La personne mise en examen est certes soumise à des obligations mais elle bénéficie de certains droits :
Durant l’instruction, la personne mise en examen peut être assistée d’un avocat.
Elle peut ensuite demander au juge d’instruction l’accomplissement de tout acte d’enquête qui permettrait d’établir la réalité des faits.
La personne mise en examen peut aussi formuler des requêtes en nullité, c'est-à-dire demander l’annulation. Elle peut accéder aux actes de la procédure et demander une copie des pièces du dossier.
Concernant le témoin assisté, celui-ci n’est soumis à aucune mesure de contrainte, mais il possède des droits.
Le témoin assisté ne peut pas être placé sous contrôle judiciaire, être assigné à résidence ou être placé en détention provisoire.
Il ne peut pas non plus faire l’objet d’une ordonnance de renvoi ou de mise en accusation devant les juridictions de jugement.
Le témoin assisté bénéficie du droit d’être assisté par un avocat.
Comme le mis en examen, le témoin assisté peut demander des confrontations avec les personnes qui le mettent en cause et formuler des requêtes en annulation devant la chambre de l’instruction. C’est le seul acte d’instruction qu’il peut demander.
Le témoin assisté peut également avoir accès au dossier et peut garder le silence.

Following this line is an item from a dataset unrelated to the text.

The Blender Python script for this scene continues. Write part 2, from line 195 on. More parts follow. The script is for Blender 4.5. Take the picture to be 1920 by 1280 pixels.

Enfin, le témoin assisté peut être mis en examen si le juge d’instruction relève en cours de procédure que les indices qui existent à l’encontre du témoin assisté deviennent « graves ou concordants ». Il peut également demander au juge d’instruction d’être placé sous le statut de mis en examen. En effet, il bénéficie en tant que témoin assisté de moins de droits qu’un mis en examen. C’est pourquoi cette demande pourrait lui être opportune.